In course of time the supper was given up, leaving behind what had once been the grace over the bread and the grace over the wine but which were now charged with a new and sublime significance. So, within a few years after the Crucifixion, we find the Eucharist held by itself in the shape familiar to us today: ‘the taking of bread and wine’ (the Offertory), the prayer of blessing (the Consecration), the breaking of the bread, and the Communion.

Thus the Eucharist was not only the original and central devotion of the early Church but was the actual means by which the great truths of Christ’s Person and of the Christian religion were revealed to the first Christians, and preserved among them, years before the New Testament was formed.
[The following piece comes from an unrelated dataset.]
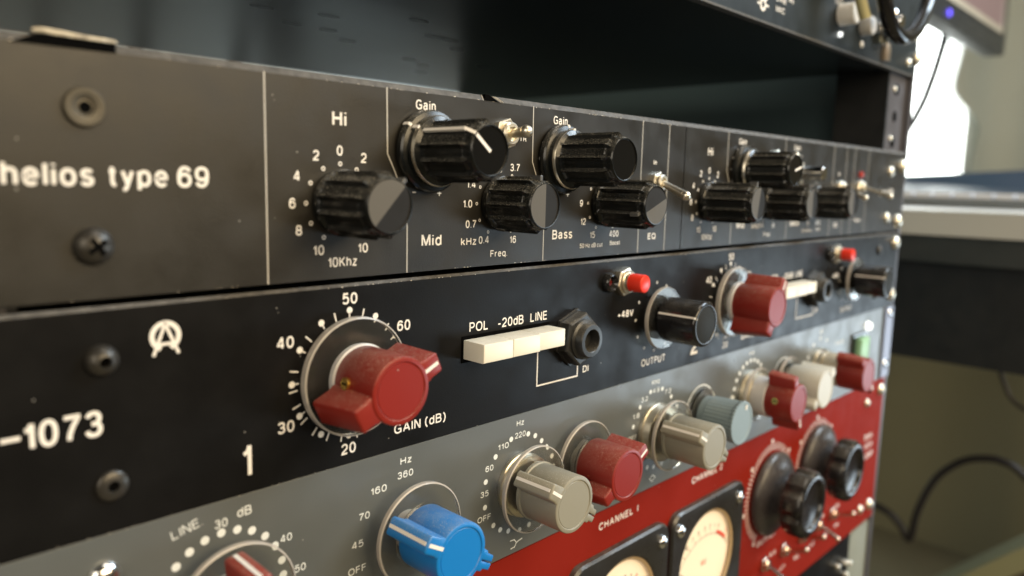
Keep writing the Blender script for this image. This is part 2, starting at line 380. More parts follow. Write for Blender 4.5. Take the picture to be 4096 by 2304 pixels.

And to this day it has remained as the central act of worship, lying at the very heart of the Christian religion. For the Eucharist is Our Lord’s own Service which he has given us with his own hands, a few hours before the nails were driven through them, in order to enable us to obtain what he won for us on the Cross. No other Service can take the place of the Eucharist and no Sunday can be complete without our taking part in it.

We are not fit to approach God because of our sins, and so we remember before him how Our Lord was crucified to save us from the power of sin and to bring us to him. And as we draw near to God in the Eucharist, he welcomes us.

As, therefore, the Crucifixion is the ground of our reconciliation to God, so the Eucharist is the means by which in our everyday life we make that reconciliation our own and enter into it.

References

1. Dix, Dom Gregory (1945) The shape of the liturgy, Westminster: Dacre Press.

2. Dix, Dom Gregory (1945) The shape of the liturgy, Westminster: Dacre Press.

3. Dix, Dom Gregory (1945) The shape of the liturgy, Westminster: Dacre Press.